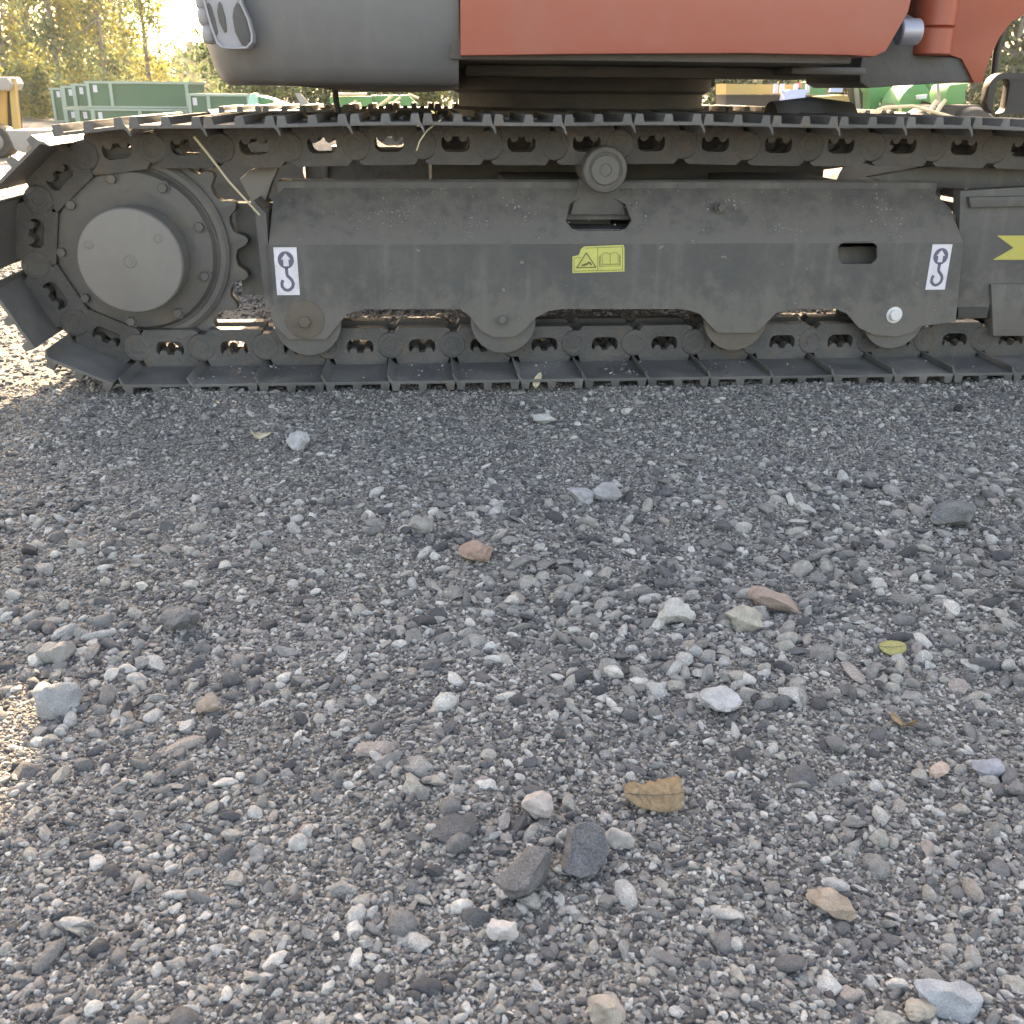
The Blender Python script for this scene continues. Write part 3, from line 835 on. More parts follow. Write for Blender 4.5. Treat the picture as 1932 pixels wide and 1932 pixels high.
# ------------------------------------------------------------------ track frames
FY = 2.672
contour = [(506, 455), (512, 600), (520, 615), (545, 640), (615, 640), (640, 610), (655, 592), (690, 583), (868, 583), (888, 598), (905, 622), (930, 636), (968, 636), (988, 624), (1010, 600), (1035, 587), (1060, 583), (1290, 583), (1320, 592), (1338, 612), (1354, 628), (1425, 628), (1440, 615), (1465, 590), (1500, 583), (1578, 583), (1598, 592), (1620, 618), (1650, 632), (1692, 635), (1720, 628), (1735, 616), (1785, 609), (1803, 607), (1818, 455)]
lower = xz(contour, FY)
zc = 0.352
lower[0] = (lower[0][0], zc); lower[-1] = (lower[-1][0], zc)
slot = [(p.x, p.z) for p in (at(a, b, FY) for a, b in [(1590, 498), (1645, 498), (1655, 488), (1655, 465), (1645, 455), (1592, 456), (1581, 466), (1581, 488)])]
def frame(yc, near):
    f = yc - YC
    fr = MB()
    y0 = FY + f if near else FY + f + 0.0
    fr.prism(lower, y0, y0 + 0.009, [slot])
    xl, xr = lower[0][0], lower[-1][0]
    # sloping upper skin, with the opening below the carrier roller
    dy, dz = 0.115, 0.15
    def sl(a, b, d):
        # a along X, b 0..1 up the slope, d thickness inwards
        return (a, y0 + b * dy + d, zc + b * dz)
    cx = at(1136, 385, FY).x
    hole = [(cx + (u) * 0.088, 0.20 + w * 0.52) for u, w in ((-1, .3), (-.82, .06), (-.6, 0), (.6, 0), (.82, .06), (1, .3), (.85, .8), (.5, 1), (-.5, 1), (-.85, .8))]
    skin = MB()
    skin.prism([(xl, 0), (xr, 0), (xr - 0.02, 0.55), (xr - 0.09, 1), (xl + 0.06, 1), (xl + 0.01, 0.7)], 0, 0.012, [hole], sl)
    fr.box((xl + 0.02, y0 + 0.10, zc + 0.05), (xr - 0.05, y0 + 0.2, zc + dz - 0.004))
    fr.box((xl + 0.02, y0 + 0.06, 0.185), (xr - 0.03, y0 + 0.17, zc + 0.03))
    # end plate at the sprocket
    fr.prism([(xl - 0.022, 0.19), (xl - 0.001, 0.19), (xl - 0.001, 0.43), (xl - 0.028, 0.46)], y0 + 0.004, y0 + 0.2)
    fr.box((xl - 0.10, y0 + 0.14, 0.20), (xl + 0.03, y0 + 0.2, 0.44))
    wl = MB()
    wl.tube([(xl - 0.002, y0 + 0.002, 0.2 + 0.15 * k / 10) for k in range(11)], 0.004, 6)
    o = fr.build('track_frame', M['frame'], EX, 25, 0.002)
    wl.build('weld_bead', M['frame'], o, 60)
    k = skin.build('sloping_top', M['slope'], o, 25)
    return o
TF = frame(YC, True)
frame(YC + FAR, False)

# motor guard behind the sprocket, seen lit at its edge
g = MB()
g.prism(xz([(452, 338), (470, 322), (500, 312), (527, 312), (512, 345), (494, 400), (478, 402), (470, 372)], 2.80), 2.80, 2.86)
g.build('motor_guard', M['cover'], EX, 30, 0.003)

# carrier roller on its bracket
cr = at(1143, 321, 2.66)
mb = MB()
mb.lathe([(0.02, 0.21), (0.05, 0.20), (0.056, 0.05), (0.057, 0.012), (0.054, 0.006), (0.044, 0.002), (0.041, 0.006), (0.039, 0.006), (0.035, 0.0), (0.016, -0.001), (0.014, 0.002), (0.008, 0.002)], (cr.x, 2.66, cr.z), 'Y', 48)
cro = mb.build('carrier_roller', M['hub'], EX, 30)
mb = MB()
mb.prism([(cr.x - 0.05, cr.z - 0.03), (cr.x + 0.05, cr.z - 0.03), (cr.x + 0.075, cr.z - 0.12), (cr.x - 0.075, cr.z - 0.12)], 2.755, 2.80)
mb.build('roller_bracket', M['under'], cro, 30, 0.003)

# bolts on the frame
for px, py, r_, mt in ((575, 606, 0.017, 'rust'), (1687, 594, 0.015, 'bolt'), (947, 602, 0.012, 'frame'), (1370, 395, 0.012, 'slope')):
    p = at(px, py, FY)
    b = MB()
    b.lathe([(r_ * 1.5, 0.001), (r_ * 1.5, -0.002), (r_, -0.002), (r_, -0.012), (r_ * 0.85, -0.014)], (p.x, FY if py > 450 else FY + 0.05, p.z), 'Y', 6 if mt != 'bolt' else 20)
    b.build('frame_bolt', M[mt], EX, 30)
p = at(575, 606, FY)
b = MB()
b.lathe([(0.05, 0.001), (0.05, -0.003), (0.046, -0.004)], (p.x, FY, p.z + 0.004), 'Y', 36)
b.build('roller_cap', M['rust'], EX, 30)

# idler yoke at the right
yk = MB()
yk.prism(xz([(1812, 360), (1950, 352), (2160, 360), (2160, 560), (1868, 575), (1862, 600), (1805, 602)], 2.70), 2.70, 2.74)
yk.prism(xz([(1870, 536), (2140, 536), (2140, 636), (1874, 634)], 2.69), 2.69, 2.74)
yk.box((1.40, 2.72, 0.20), (2.0, 2.80, 0.42))
yk.prism(xz([(1828, 372), (2160, 366), (2160, 384), (1832, 392)], 2.685), 2.685, 2.71)
ysl = MB(); ysl.prism(xz([(1808, 582), (1864, 581), (1862, 598), (1808, 599)], 2.688), 2.688, 2.70); ysl.build('yoke_slot_shade', M['black'], EX)  # black piece stands in for the shade inside the slot
YO = yk.build('idler_yoke', M['frame'], EX, 25, 0.003)
ln = MB()
a, b_, c, d = at(1640, 332, 2.83), at(1800, 308, 2.83), at(1960, 300, 2.83), at(1960, 345, 2.80)
ln.prism(xz([(1640, 334), (1790, 307), (1960, 303), (2150, 303), (2150, 352), (1830, 356), (1700, 352)], 2.80), 2.80, 2.83)
ln.build('recoil_guard', M['frame'], EX, 25, 0.002)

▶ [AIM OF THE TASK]
Transcribe the material as is, with images omitted.

▶ [OUTPUT OF THE TASK]
The Blender Python script for this scene continues. Write part 3, from line 835 on. More parts follow. Write for Blender 4.5. Treat the picture as 1932 pixels wide and 1932 pixels high.
# ------------------------------------------------------------------ track frames
FY = 2.672
contour = [(506, 455), (512, 600), (520, 615), (545, 640), (615, 640), (640, 610), (655, 592), (690, 583), (868, 583), (888, 598), (905, 622), (930, 636), (968, 636), (988, 624), (1010, 600), (1035, 587), (1060, 583), (1290, 583), (1320, 592), (1338, 612), (1354, 628), (1425, 628), (1440, 615), (1465, 590), (1500, 583), (1578, 583), (1598, 592), (1620, 618), (1650, 632), (1692, 635), (1720, 628), (1735, 616), (1785, 609), (1803, 607), (1818, 455)]
lower = xz(contour, FY)
zc = 0.352
lower[0] = (lower[0][0], zc); lower[-1] = (lower[-1][0], zc)
slot = [(p.x, p.z) for p in (at(a, b, FY) for a, b in [(1590, 498), (1645, 498), (1655, 488), (1655, 465), (1645, 455), (1592, 456), (1581, 466), (1581, 488)])]
def frame(yc, near):
    f = yc - YC
    fr = MB()
    y0 = FY + f if near else FY + f + 0.0
    fr.prism(lower, y0, y0 + 0.009, [slot])
    xl, xr = lower[0][0], lower[-1][0]
    # sloping upper skin, with the opening below the carrier roller
    dy, dz = 0.115, 0.15
    def sl(a, b, d):
        # a along X, b 0..1 up the slope, d thickness inwards
        return (a, y0 + b * dy + d, zc + b * dz)
    cx = at(1136, 385, FY).x
    hole = [(cx + (u) * 0.088, 0.20 + w * 0.52) for u, w in ((-1, .3), (-.82, .06), (-.6, 0), (.6, 0), (.82, .06), (1, .3), (.85, .8), (.5, 1), (-.5, 1), (-.85, .8))]
    skin = MB()
    skin.prism([(xl, 0), (xr, 0), (xr - 0.02, 0.55), (xr - 0.09, 1), (xl + 0.06, 1), (xl + 0.01, 0.7)], 0, 0.012, [hole], sl)
    fr.box((xl + 0.02, y0 + 0.10, zc + 0.05), (xr - 0.05, y0 + 0.2, zc + dz - 0.004))
    fr.box((xl + 0.02, y0 + 0.06, 0.185), (xr - 0.03, y0 + 0.17, zc + 0.03))
    # end plate at the sprocket
    fr.prism([(xl - 0.022, 0.19), (xl - 0.001, 0.19), (xl - 0.001, 0.43), (xl - 0.028, 0.46)], y0 + 0.004, y0 + 0.2)
    fr.box((xl - 0.10, y0 + 0.14, 0.20), (xl + 0.03, y0 + 0.2, 0.44))
    wl = MB()
    wl.tube([(xl - 0.002, y0 + 0.002, 0.2 + 0.15 * k / 10) for k in range(11)], 0.004, 6)
    o = fr.build('track_frame', M['frame'], EX, 25, 0.002)
    wl.build('weld_bead', M['frame'], o, 60)
    k = skin.build('sloping_top', M['slope'], o, 25)
    return o
TF = frame(YC, True)
frame(YC + FAR, False)

# motor guard behind the sprocket, seen lit at its edge
g = MB()
g.prism(xz([(452, 338), (470, 322), (500, 312), (527, 312), (512, 345), (494, 400), (478, 402), (470, 372)], 2.80), 2.80, 2.86)
g.build('motor_guard', M['cover'], EX, 30, 0.003)

# carrier roller on its bracket
cr = at(1143, 321, 2.66)
mb = MB()
mb.lathe([(0.02, 0.21), (0.05, 0.20), (0.056, 0.05), (0.057, 0.012), (0.054, 0.006), (0.044, 0.002), (0.041, 0.006), (0.039, 0.006), (0.035, 0.0), (0.016, -0.001), (0.014, 0.002), (0.008, 0.002)], (cr.x, 2.66, cr.z), 'Y', 48)
cro = mb.build('carrier_roller', M['hub'], EX, 30)
mb = MB()
mb.prism([(cr.x - 0.05, cr.z - 0.03), (cr.x + 0.05, cr.z - 0.03), (cr.x + 0.075, cr.z - 0.12), (cr.x - 0.075, cr.z - 0.12)], 2.755, 2.80)
mb.build('roller_bracket', M['under'], cro, 30, 0.003)

# bolts on the frame
for px, py, r_, mt in ((575, 606, 0.017, 'rust'), (1687, 594, 0.015, 'bolt'), (947, 602, 0.012, 'frame'), (1370, 395, 0.012, 'slope')):
    p = at(px, py, FY)
    b = MB()
    b.lathe([(r_ * 1.5, 0.001), (r_ * 1.5, -0.002), (r_, -0.002), (r_, -0.012), (r_ * 0.85, -0.014)], (p.x, FY if py > 450 else FY + 0.05, p.z), 'Y', 6 if mt != 'bolt' else 20)
    b.build('frame_bolt', M[mt], EX, 30)
p = at(575, 606, FY)
b = MB()
b.lathe([(0.05, 0.001), (0.05, -0.003), (0.046, -0.004)], (p.x, FY, p.z + 0.004), 'Y', 36)
b.build('roller_cap', M['rust'], EX, 30)

# idler yoke at the right
yk = MB()
yk.prism(xz([(1812, 360), (1950, 352), (2160, 360), (2160, 560), (1868, 575), (1862, 600), (1805, 602)], 2.70), 2.70, 2.74)
yk.prism(xz([(1870, 536), (2140, 536), (2140, 636), (1874, 634)], 2.69), 2.69, 2.74)
yk.box((1.40, 2.72, 0.20), (2.0, 2.80, 0.42))
yk.prism(xz([(1828, 372), (2160, 366), (2160, 384), (1832, 392)], 2.685), 2.685, 2.71)
ysl = MB(); ysl.prism(xz([(1808, 582), (1864, 581), (1862, 598), (1808, 599)], 2.688), 2.688, 2.70); ysl.build('yoke_slot_shade', M['black'], EX)  # black piece stands in for the shade inside the slot
YO = yk.build('idler_yoke', M['frame'], EX, 25, 0.003)
ln = MB()
a, b_, c, d = at(1640, 332, 2.83), at(1800, 308, 2.83), at(1960, 300, 2.83), at(1960, 345, 2.80)
ln.prism(xz([(1640, 334), (1790, 307), (1960, 303), (2150, 303), (2150, 352), (1830, 356), (1700, 352)], 2.80), 2.80, 2.83)
ln.build('recoil_guard', M['frame'], EX, 25, 0.002)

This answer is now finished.